Ukraine Is Us, and We Are Ukraine

I don’t have any pictures of the time I spent in Ukraine. I spent maybe two days there with the rest of the program studying abroad in Eastern Europe, another stop on the endless tours we took riding in white vans around the area looking at historical sites. We stopped in one city, and I can’t even recall its name.

What I do remember about that place was its poverty. A crumbling building. An outdoor market with blue tarps strung above stalls as a roof. One of my friends went to buy some of the cheapest cigarettes he could find, just to see how bad they were. He brought home a small bottle of vodka with Cyrillic writing.

Obviously, not everywhere in Ukraine is like this. We have stereotypes in the US that the country is filled with nothing but old women in babushkas farming rutabagas, and that’s simply not true. But it’s not like Ukraine was doing great, even before the Russian annexation of Crimea in 2014. I was there in 2009, and it was still trying to pull itself out of the disaster that was Soviet control. Many people there were living very, very difficult lives.
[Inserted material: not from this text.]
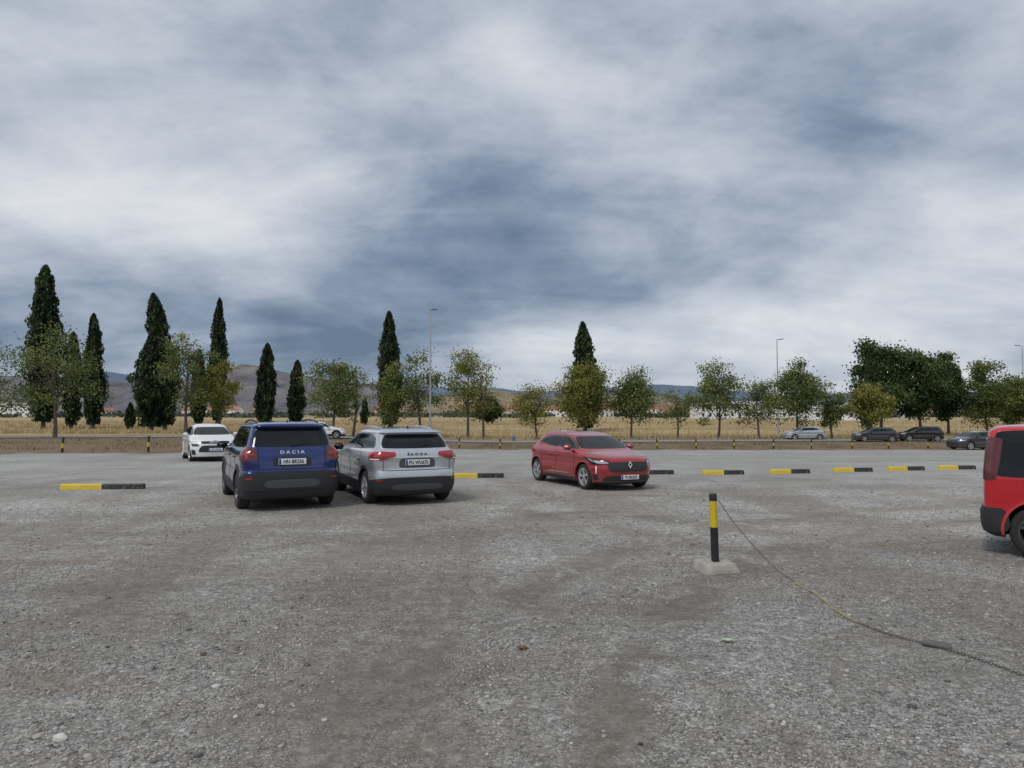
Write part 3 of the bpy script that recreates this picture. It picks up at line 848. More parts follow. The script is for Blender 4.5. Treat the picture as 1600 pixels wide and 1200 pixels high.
def worn(name, c, under=(.25, .22, .17), amt=.62):
    m, t, b = newmat(name)
    o_ = t.new('ShaderNodeTexCoord').outputs['Object']
    f = t.rng(t.noise(o_, 18, 6, .7), amt, amt + .08)
    d = t.noise(o_, 4, 4)
    t.put(b.inputs['Base Color'], t.mix(f, t.mix(d, scl(c, .75), scl(c, 1.1)), under))
    b.inputs['Roughness'].default_value = .6
    bn = t.new('ShaderNodeBump'); bn.inputs['Strength'].default_value = .3; bn.inputs['Distance'].default_value = .003
    t.put(bn.inputs['Height'], t.noise(o_, 60, 3)); t.l.new(bn.outputs[0], b.inputs['Normal'])
    return m
YEL = worn('worn_yellow_paint', (.66, .48, .02), amt=.56); BLK = worn('worn_black_paint', (.016, .016, .017), (.12, .11, .10), .64)
CON = pmat('rough_concrete', (.36, .34, .30), .9, var=.3, scale=9, bump=.6, bscale=40)
post = bpy.data.objects.new('barrier_post', None); COL.objects.link(post); post.location = (2.34, 8.25, 0); post.rotation_euler = (0, R(-1.5), .2)
tag(post, 'black and yellow steel post standing in a rough concrete foot', 'post')
r = .044
obj('pole', ringed('pole', [(r, .06, 1), (r, .50, 0), (r, .502, 0), (r, .80, 1), (r, .875, 1), (r*.9, .882, 1)], 20, [YEL, BLK]), post)
bm = bmesh.new(); bmesh.ops.create_cube(bm, size=1); bmesh.ops.subdivide_edges(bm, edges=bm.edges[:], cuts=5, use_grid_fill=True)
for v in bm.verts:
    tp = .5 + v.co.z
    v.co = Vector((v.co.x*(.42 - .06*tp), v.co.y*(.40 - .06*tp), (v.co.z+.45)*.115))
    v.co += Vector((noise.noise(v.co*9), noise.noise(v.co*9+Vector((5, 0, 0))), noise.noise(v.co*11+Vector((0, 9, 0)))*.6))*.03
me = bpy.data.meshes.new('base'); bm.to_mesh(me); bm.free(); me.materials.append(CON)
for p in me.polygons: p.use_smooth = True
obj('base', me, post)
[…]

Now that Russia’s invaded fully, I don’t know how much chance those people have of ever being ok again. The war will probably take years, and frankly sanctions probably aren’t going to help much. Russia has a deep, nationalistic attachment to Ukraine. Many of its greatest writers, Nikolai Gogol being probably the most recognizable, came from Ukraine, and Kyiv has a long history of cultural exchange with Moscow. Many Russians (namely the country’s de-facto dictator) believe revisionist histories that speak of Ukraine as a rightful piece of the Russian empire. It’s the same playbook that dictators and kings have used for thousands of years to justify war. It’s what eventually lead to the concept of countries and borders in the first place: this piece of land is ours because it has always been ours. Because it is part of our blood.

It’s an ideology I’d thought died out in Europe nearly thirty years ago when the bombing stopped in Sarajevo. But it turns out it was just sleeping.

I know this war seems very distant to a lot of us, and seems destined to be compartmentalized into another picture of burning, gutted buildings we scroll past when we’re bored. But don’t let it. The invasion of Ukraine symbolizes the return of an ideology that left cities pitted with mortar holes and left the bones of its victims sticking out of barely concealed mass graves for American college students to find. It’s an ideology that’s here, in my country, and in every country where a nation becomes more important than the people who live in it.

I don’t pretend to be a policymaker, and I’m not advocating for any specific action, because I do not know what would help. What I am saying is that we need to keep Ukraine and places like it in the forefront of our thoughts, not only because its people are in danger, but because the conflict demonstrates again and again the perils of extreme national identity. National borders are, and have always been, artificial constructions that we use to separate ourselves economically, culturally, and militarily from each other. The humanity that connects us is not.

Watch Ukraine. Help Ukraine, in any way that you can. This isn’t just a war between two far-flung Baltic states. It’s a conflict that shows us how far we still have left to go for peace, and what happens when you value borders more than the people that live behind them.